Speaker Nancy Pelosi (D-CA) expressed frustration with McCarthy on Tuesday for rejecting the deal after Democrats accepted all three of his demands in a February letter, which asked for an equal ratio of Democrats and Republicans, co-equal subpoena power and no "predetermined conclusions."
“Leader McCarthy won’t take yes for an answer,” she said in a statement.
The commission would include 10 members with expertise in law enforcement and national security backgrounds, with each party appointing five. The commission’s members would be limited to people who are not currently serving in government roles and would be expected to issue a final report by year’s end.
Rep. James Comer (KY), the top Republican on the House Oversight and Reform Committee who helped introduce the initial January bill, said Democrats should float the names of people they might nominate to fill their five appointed slots on the commission as a way to give assurances the independent body wouldn’t be politicized.
“If I have confidence that they're going to be nonpolitical people that are going to really try to get down to the bottom of it, then I would probably support the bill,” he told reporters.
“This should be like the 9/11 commission-- not political.”


But that is exactly what McCarthy, McConnell and Trump do not want. They want a high politicized commission making outrageous assertions that the Trump camp keeps pulling out of its ass.
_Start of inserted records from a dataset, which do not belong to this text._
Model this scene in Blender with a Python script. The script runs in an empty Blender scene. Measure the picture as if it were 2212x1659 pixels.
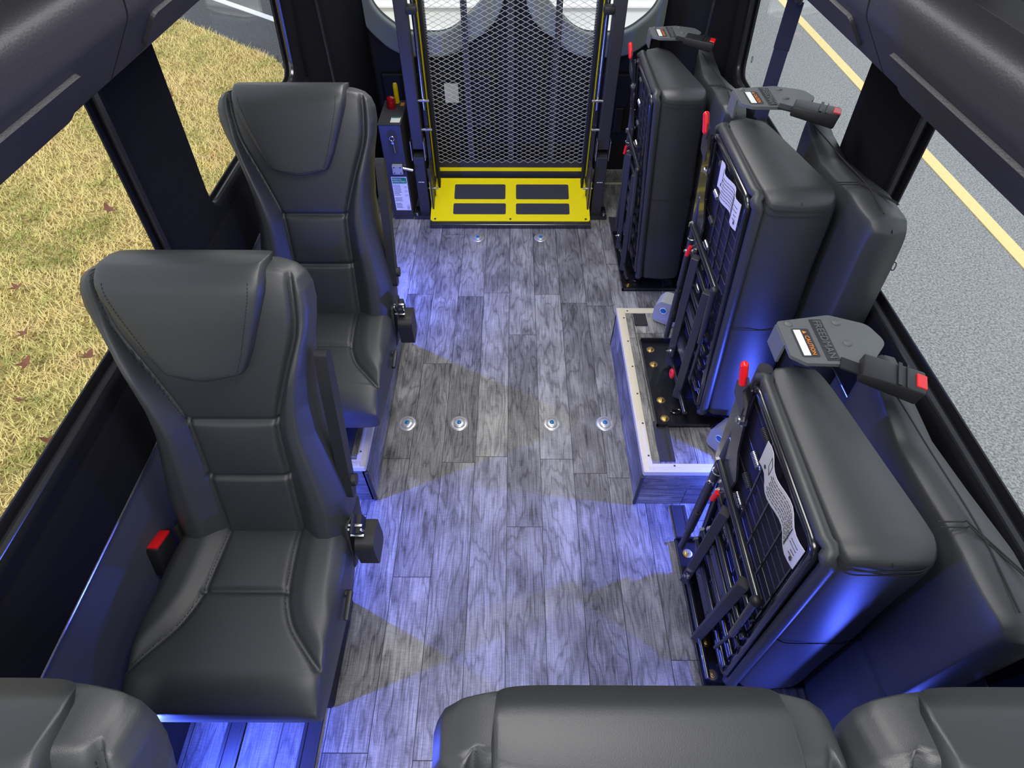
import bpy, bmesh, math, random
import numpy as np
from mathutils import Vector, Matrix

sc = bpy.context.scene
COL = sc.collection
PI = math.pi
random.seed(7)
rng = np.random.default_rng(7)

# ------------------------------------------------------------------ camera, world, light, exposure
F_PX, CAM_H = 1233.0, 1.80
PITCH = math.atan(1447.5 / F_PX)
YAW = 0.0042
cam = bpy.data.cameras.new('camera')
cam.sensor_fit = 'HORIZONTAL'
cam.sensor_width = 36.0
cam.lens = 36.0 * F_PX / 2212.0
cam.clip_start = 0.02
cam.clip_end = 300
cam_o = bpy.data.objects.new('camera', cam)
COL.objects.link(cam_o)
cam_o.location = (0, 0, CAM_H)
cam_o.rotation_euler = (PI / 2 - PITCH, 0, YAW)
sc.camera = cam_o

world = bpy.data.worlds.new('overcast_sky')
sc.world = world
world.use_nodes = True
wn = world.node_tree
bg = wn.nodes['Background']
tc = wn.nodes.new('ShaderNodeTexCoord')
sep = wn.nodes.new('ShaderNodeSeparateXYZ')
ramp = wn.nodes.new('ShaderNodeValToRGB')
wn.links.new(tc.outputs['Generated'], sep.inputs[0])
wn.links.new(sep.outputs['Z'], ramp.inputs[0])
ramp.color_ramp.elements[0].position = 0.0
ramp.color_ramp.elements[0].color = (0.95, 0.97, 1.0, 1)
ramp.color_ramp.elements[1].position = 0.9
ramp.color_ramp.elements[1].color = (0.72, 0.80, 0.95, 1)
wn.links.new(ramp.outputs[0], bg.inputs['Color'])
bg.inputs['Strength'].default_value = 1.35

sun = bpy.data.lights.new('sun', 'SUN')
sun.energy = 2.0
sun.angle = math.radians(12)
sun.color = (1.0, 0.95, 0.86)
sun_o = bpy.data.objects.new('sun', sun)
COL.objects.link(sun_o)
sun_o.rotation_euler = (math.radians(38), 0, math.radians(-8))   # behind the camera, shining toward the rear

sc.view_settings.view_transform = 'Standard'
sc.view_settings.look = 'None'
sc.view_settings.gamma = 1.0
sc.view_settings.exposure = 0.0
sc.view_settings.use_curve_mapping = False
sc.cycles.max_bounces = 8
sc.cycles.transparent_max_bounces = 16
sc.cycles.use_denoising = True


def area_light(name, loc, size, energy, color, direction=(0, 0, -1), shape='RECTANGLE', spread=PI):
    l = bpy.data.lights.new(name, 'AREA')
    l.shape = shape
    l.size = size[0]
    l.size_y = size[1]
    l.energy = energy
    l.color = color
    l.spread = spread
    o = bpy.data.objects.new(name, l)
    COL.objects.link(o)
    o.location = loc
    o.rotation_euler = Vector(direction).to_track_quat('-Z', 'Y').to_euler()
    return o


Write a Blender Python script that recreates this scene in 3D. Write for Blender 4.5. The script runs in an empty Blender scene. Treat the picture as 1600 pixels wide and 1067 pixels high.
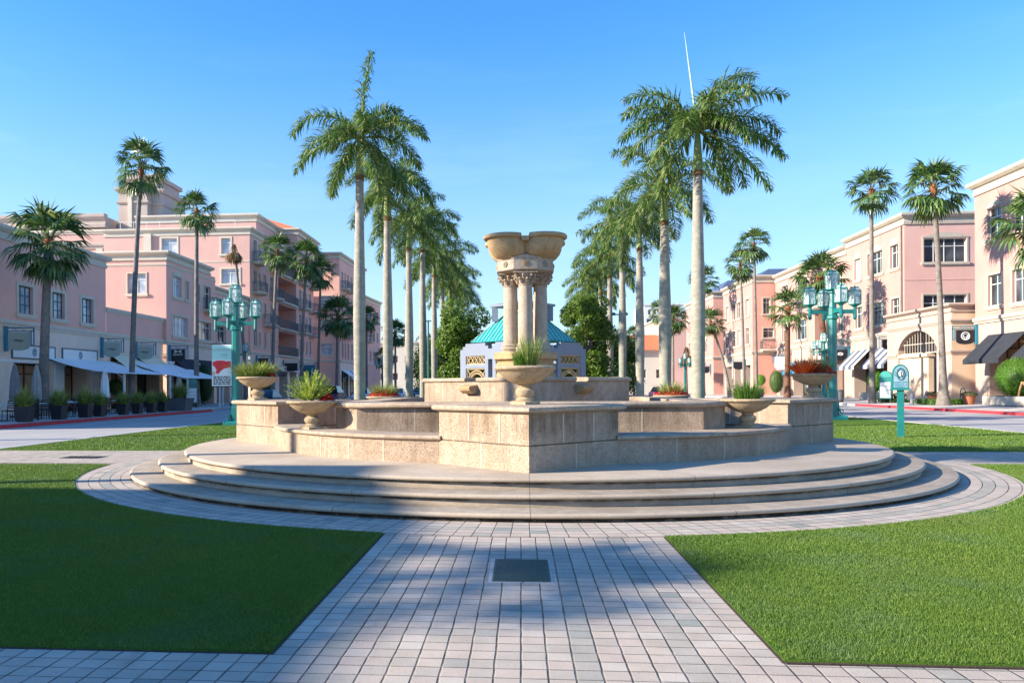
import bpy, math, random
import numpy as np
from math import sin, cos, pi, radians, sqrt, atan2, hypot
from mathutils import Vector, Matrix

S = bpy.context.scene
COL = S.collection
# ---------------------------------------------------------------- camera
cd = bpy.data.cameras.new('camera')
cam = bpy.data.objects.new('camera', cd)
COL.objects.link(cam)
cam.location = (0, 0, 1.6)
cd.sensor_width = 36
cd.lens = 36 * 1242 / 1600
cd.shift_x = (800 - 714) / 1600
cd.shift_y = (604 - 533.5) / 1600
cd.clip_end = 2000
cam.rotation_mode = 'QUATERNION'
cam.rotation_quaternion = (Matrix.Rotation(0.0804, 4, 'Z') @ Matrix.Rotation(pi / 2, 4, 'X') @ Matrix.Rotation(-0.0051, 4, 'Z')).to_quaternion()
S.camera = cam
# ---------------------------------------------------------------- sky, sun, exposure
SUN_EL = radians(23.5)
SUN_D = Vector((-0.958 * cos(SUN_EL), -0.287 * cos(SUN_EL), sin(SUN_EL)))   # towards the sun
W = bpy.data.worlds.new('World')
S.world = W
W.use_nodes = True
wn = W.node_tree
bg = wn.nodes['Background']
sky = wn.nodes.new('ShaderNodeTexSky')
sky.sky_type = 'NISHITA'
sky.sun_disc = False
sky.sun_elevation = SUN_EL
sky.sun_rotation = radians(253.3)
sky.air_density = 1.0
sky.dust_density = 0.25
sky.ozone_density = 3.2
sky.altitude = 0
hs_ = wn.nodes.new('ShaderNodeHueSaturation')
hs_.inputs['Saturation'].default_value = 1.25
wn.links.new(sky.outputs[0], hs_.inputs['Color'])
tn_ = wn.nodes.new('ShaderNodeMix'); tn_.data_type = 'RGBA'; tn_.blend_type = 'MULTIPLY'
tn_.inputs[0].default_value = 1.0
tn_.inputs[7].default_value = (0.81, 0.935, 1.05, 1)
wn.links.new(hs_.outputs[0], tn_.inputs[6])
# faint wisps of cloud low in the sky
tc_ = wn.nodes.new('ShaderNodeTexCoord'); mp_ = wn.nodes.new('ShaderNodeMapping'); mp_.inputs['Scale'].default_value = (2.2, 2.2, 14)
cn_ = wn.nodes.new('ShaderNodeTexNoise'); cn_.inputs['Scale'].default_value = 1.6; cn_.inputs['Detail'].default_value = 8; cn_.inputs['Roughness'].default_value = .62
wn.links.new(tc_.outputs['Generated'], mp_.inputs[0]); wn.links.new(mp_.outputs[0], cn_.inputs['Vector'])
cr_ = wn.nodes.new('ShaderNodeValToRGB'); cr_.color_ramp.elements[0].position = .52; cr_.color_ramp.elements[1].position = .80; wn.links.new(cn_.outputs[0], cr_.inputs[0])
sp_ = wn.nodes.new('ShaderNodeSeparateXYZ'); wn.links.new(tc_.outputs['Generated'], sp_.inputs[0])
hr_ = wn.nodes.new('ShaderNodeValToRGB'); e_ = hr_.color_ramp.elements; e_[0].position = .02; e_[0].color = (.16, .16, .16, 1); e_[1].position = .42; e_[1].color = (0, 0, 0, 1)
wn.links.new(sp_.outputs[2], hr_.inputs[0])
ml_ = wn.nodes.new('ShaderNodeMath'); ml_.operation = 'MULTIPLY'; wn.links.new(cr_.outputs[0], ml_.inputs[0]); wn.links.new(hr_.outputs[0], ml_.inputs[1])
cl_ = wn.nodes.new('ShaderNodeMix'); cl_.data_type = 'RGBA'; wn.links.new(ml_.outputs[0], cl_.inputs[0]); wn.links.new(tn_.outputs[2], cl_.inputs[6]); cl_.inputs[7].default_value = (5.5, 5.9, 6.2, 1)
# paler air towards the horizon
pr_ = wn.nodes.new('ShaderNodeValToRGB'); e_ = pr_.color_ramp.elements; e_[0].position = 0; e_[0].color = (.66, .66, .66, 1); e_[1].position = .42; e_[1].color = (0, 0, 0, 1)
pr_.color_ramp.interpolation = 'EASE'
wn.links.new(sp_.outputs[2], pr_.inputs[0])
ph_ = wn.nodes.new('ShaderNodeMix'); ph_.data_type = 'RGBA'; wn.links.new(pr_.outputs[0], ph_.inputs[0]); wn.links.new(cl_.outputs[2], ph_.inputs[6]); ph_.inputs[7].default_value = (2.0, 2.4, 2.85, 1)
wn.links.new(ph_.outputs[2], bg.inputs[0])
bg.inputs[1].default_value = 0.14
sl = bpy.data.lights.new('sun', 'SUN')
sl.energy = 4.9
sl.angle = radians(0.5)
sl.color = (1.0, 0.895, 0.745)
so = bpy.data.objects.new('sun', sl)
COL.objects.link(so)
so.rotation_mode = 'QUATERNION'
so.rotation_quaternion = SUN_D.to_track_quat('Z', 'Y')
so.location = (-40, -20, 40)
S.view_settings.view_transform = 'Standard'
S.view_settings.look = 'None'
S.view_settings.gamma = 1
S.view_settings.exposure = 1.22
S.cycles.max_bounces = 6
S.cycles.transparent_max_bounces = 8
S.cycles.use_adaptive_sampling = True

# ---------------------------------------------------------------- materials
MATS = {}
def nmat(name):
    m = bpy.data.materials.new(name)
    m.use_nodes = True
    nt = m.node_tree
    b = nt.nodes['Principled BSDF']
    MATS[name] = m
    return m, nt, b

def node(nt, t, **k):
    n = nt.nodes.new(t)
    for a, v in k.items():
        setattr(n, a, v)
    return n

def coord(nt, scale=(1, 1, 1), kind='Object'):
    tc = node(nt, 'ShaderNodeTexCoord')
    mp = node(nt, 'ShaderNodeMapping')
    mp.inputs['Scale'].default_value = scale
    nt.links.new(tc.outputs[kind], mp.inputs[0])
    return mp.outputs[0]

def noise(nt, vec, scale, detail=4, rough=.55):
    n = node(nt, 'ShaderNodeTexNoise')
    n.inputs['Scale'].default_value = scale
    n.inputs['Detail'].default_value = detail
    n.inputs['Roughness'].default_value = rough
    nt.links.new(vec, n.inputs['Vector'])
    return n.outputs[0]

def ramp(nt, fac, stops, interp='LINEAR'):
    r = node(nt, 'ShaderNodeValToRGB')
    r.color_ramp.interpolation = interp
    e = r.color_ramp.elements
    while len(e) < len(stops):
        e.new(.5)
    for i, (p, c) in enumerate(stops):
        e[i].position = p
        if not isinstance(c, (tuple, list)):
            c = (c, c, c)
        e[i].color = (*c[:3], 1)
    nt.links.new(fac, r.inputs[0])
    return r.outputs[0]

def mix(nt, a, b, fac, mode='MIX'):
    m = node(nt, 'ShaderNodeMix', data_type='RGBA', blend_type=mode)
    for s, v in ((0, fac), (6, a), (7, b)):
        if isinstance(v, (int, float)):
            m.inputs[s].default_value = v if s == 0 else (v, v, v, 1)
        elif isinstance(v, tuple):
            m.inputs[s].default_value = (*v[:3], 1)
        else:
            nt.links.new(v, m.inputs[s])
    return m.outputs[2]

def math_(nt, op, a, b=0.0, c=None):
    m = node(nt, 'ShaderNodeMath', operation=op)
    for i, v in enumerate((a, b, c)):
        if v is None:
            continue
        if isinstance(v, (int, float)):
            m.inputs[i].default_value = v
        else:
            nt.links.new(v, m.inputs[i])
    return m.outputs[0]

def bump(nt, b, h, strength, dist=.01):
    n = node(nt, 'ShaderNodeBump')
    n.inputs['Strength'].default_value = strength
    n.inputs['Distance'].default_value = dist
    nt.links.new(h, n.inputs['Height'])
    nt.links.new(n.outputs[0], b.inputs['Normal'])

def scl(c, k):
    return tuple(min(1, x * k) for x in c)

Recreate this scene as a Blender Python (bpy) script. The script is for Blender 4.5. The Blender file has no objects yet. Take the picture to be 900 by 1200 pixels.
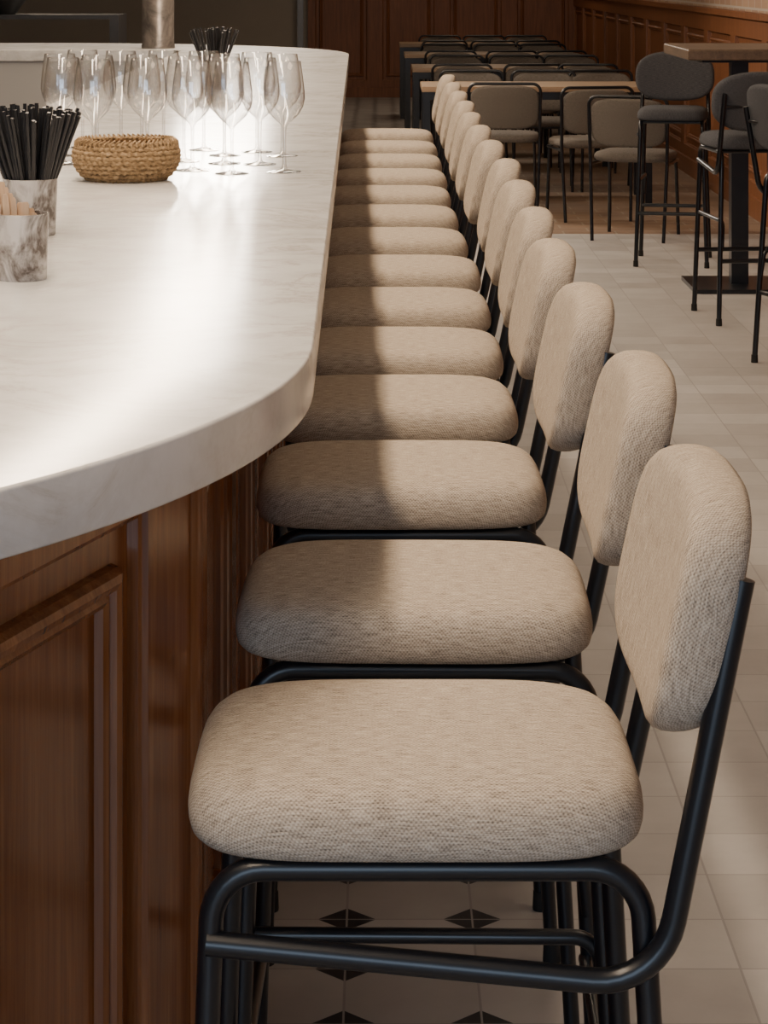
import bpy, bmesh, math, random
from mathutils import Vector, Matrix
random.seed(7)
S = bpy.context.scene
COL = S.collection

# ---------------------------------------------------------------- materials
def newmat(name):
    m = bpy.data.materials.new(name); m.use_nodes = True
    nt = m.node_tree
    return m, nt, nt.nodes['Principled BSDF'], nt.nodes, nt.links

def simple(name, col, rough=0.5, metal=0.0, spec=0.5):
    m, nt, b, N, L = newmat(name)
    b.inputs['Base Color'].default_value = (*col, 1)
    b.inputs['Roughness'].default_value = rough
    b.inputs['Metallic'].default_value = metal
    b.inputs['Specular IOR Level'].default_value = spec
    return m

def coords(N, L, scale=(1, 1, 1), kind='Object'):
    tc = N.new('ShaderNodeTexCoord'); mp = N.new('ShaderNodeMapping')
    mp.inputs['Scale'].default_value = scale
    L.new(tc.outputs[kind], mp.inputs['Vector'])
    return mp.outputs['Vector']

def noise(N, L, vec, scale=5, detail=4, rough=0.5, dist=0.0):
    n = N.new('ShaderNodeTexNoise')
    n.inputs['Scale'].default_value = scale; n.inputs['Detail'].default_value = detail
    n.inputs['Roughness'].default_value = rough; n.inputs['Distortion'].default_value = dist
    L.new(vec, n.inputs['Vector'])
    return n.outputs['Fac']

def ramp(N, L, fac, stops):
    r = N.new('ShaderNodeValToRGB')
    while len(r.color_ramp.elements) < len(stops): r.color_ramp.elements.new(0.5)
    for e, (p, c) in zip(r.color_ramp.elements, stops):
        e.position = p; e.color = (*c, 1)
    L.new(fac, r.inputs['Fac'])
    return r.outputs['Color']

def math_(N, L, op, a, b=None, c=None):
    m = N.new('ShaderNodeMath'); m.operation = op
    for i, v in enumerate((a, b, c)):
        if v is None: continue
        if isinstance(v, (int, float)): m.inputs[i].default_value = v
        else: L.new(v, m.inputs[i])
    return m.outputs[0]

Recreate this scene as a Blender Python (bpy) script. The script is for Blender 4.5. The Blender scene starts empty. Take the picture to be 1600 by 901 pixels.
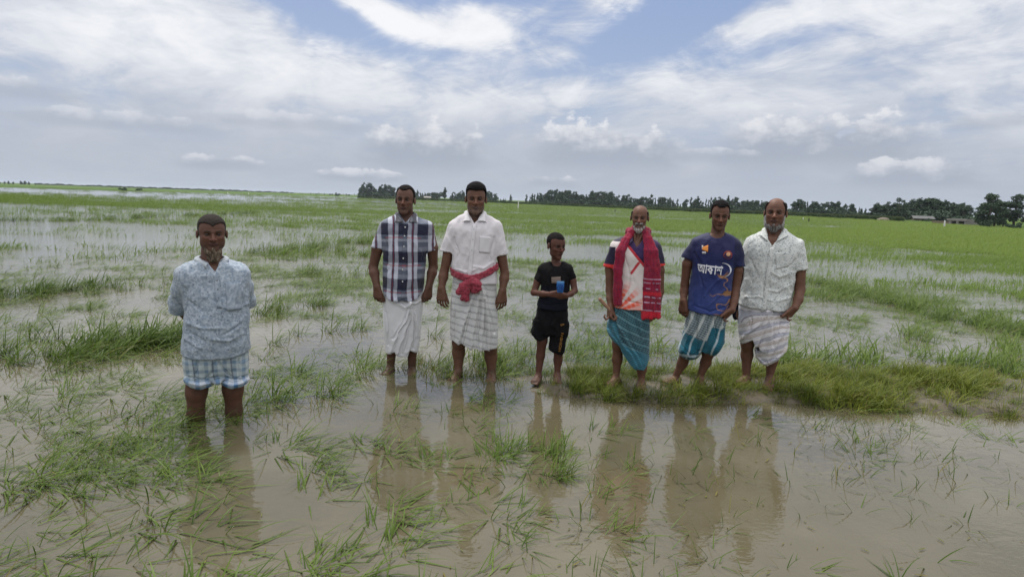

This morning Punchbowl News reported that "Within hours of McCarthy coming out against the bill, dozens of rank-and-file Republicans were telling their leaders they were inclined to side with Katko and House Democrats, and against McCarthy, in a stunning rebuke of the California Republican’s leadership. We hear that anywhere between 20 to 50 Republicans could vote for this commission, with the total very fluid. Republicans are concerned about a “jailbreak,” in which a flood of lawmakers back the legislation en masse. The House Problem Solvers Caucus endorsed it late Tuesday, which could help bring over a dozen or so GOP votes. Behind all this internal GOP drama, of course, looms former President Donald Trump. He fomented the insurrection at the Capitol, and it's his actions -- and those of his allies and aides, including McCarthy-- that the commission is ultimately designed to look at. Trump still controls the Republican Party. Republicans-- including McCarthy-- worry about his reaction to events in the Capitol. They try to send messages to him through television interviews, and support legislation they think he’d back... Many senior GOP leadership figures understand that forcing their rank and file to vote against this bill is damaging for their most vulnerable members in the long run. It’s a tough vote to explain away-- especially when so many Republicans are on record supporting something nearly identical. But regardless, the GOP leadership started pressing their lawmakers Tuesday night to vote against the bill. Their whip notice came with a red disclaimer: 'IMPORTANT: If your boss intends to vote in favor of the bill, it is imperative that you contact the Whip Floor Team by email.'... We spoke to more than a dozen House Republicans during votes late Tuesday afternoon, and we were surprised how many were undecided, squishy or leaning toward voting for the commission. This is a bad sign for the leadership."


  • Tom Reed (R-NY): “I’m a true believer in getting to the bottom of that terrible day.” He told us he will be voting for it “absent something changing that I’m not aware of now.”

  • David Joyce (R-OH): “I’m leaning yes.”

  • Anthony Gonzalez (R-Ohio) is a yes.

  • Liz Cheney (R-WY) is a yes.

  • Jeff Van Drew (R-NJ) said he sympathized with McCarthy, but hadn’t made his mind up yet.

  • Roger Williams (R-TX) is undecided. “I want to see who’s going to get appointed. Are they political appointees or are they real appointees? What’s the endgame? Where do we want to get to? I’m still up in the air… I think a lot of guys are like me right now, on the fence.”

  • Rodney Davis (R-IL): “Still deciding.” Davis is the top Republican on the House Administration Committee. He and Katko introduced the Jan. 6 commission bill in mid-January that is similar to what Democrats are proposing.

  • Tom Cole (R-OK), ranking member on the Rules Committee, told us he was undecided.

  • Chuck Fleischmann (R-TN) is leaning no. “We need to have a much more expansive role if we’re going to do that. We, the American people. We need to look at a lot of the different things that have gone on, including the earlier riots last summer,” Fleischmann said.

  • Nancy Mace (R-SC) is a no despite her criticism of Trump’s actions on Jan. 6. “DOJ, FBI, and Homeland Security are all doing investigations. I’d like to see them do their job.”

Punchbowl concluded that "McCarthy is damaged by this incident, even if the Jan. 6 commission bill never becomes law. His treatment of Katko rubbed some Republicans the wrong way... We expect to hear from Thomas Kean and Lee Hamilton-- the 9/11 commission co-chairs-- endorsing the Jan. 6 commission. Speaker Nancy Pelosi has used the 9/11 commission as a model for this latest panel."


Late this afternoon, the bill passed 252-175, all the Democrats and 35 Republicans, mostly in swing districts, willing to tell Trump and his McCarthy puppet to screw off. I didn't really see any startling surprises on the list. I suspect it will be close in the Senate but McConnell has a much tighter grip on his members than McCarthy does in the House and if he really wants it to fail, it will fail.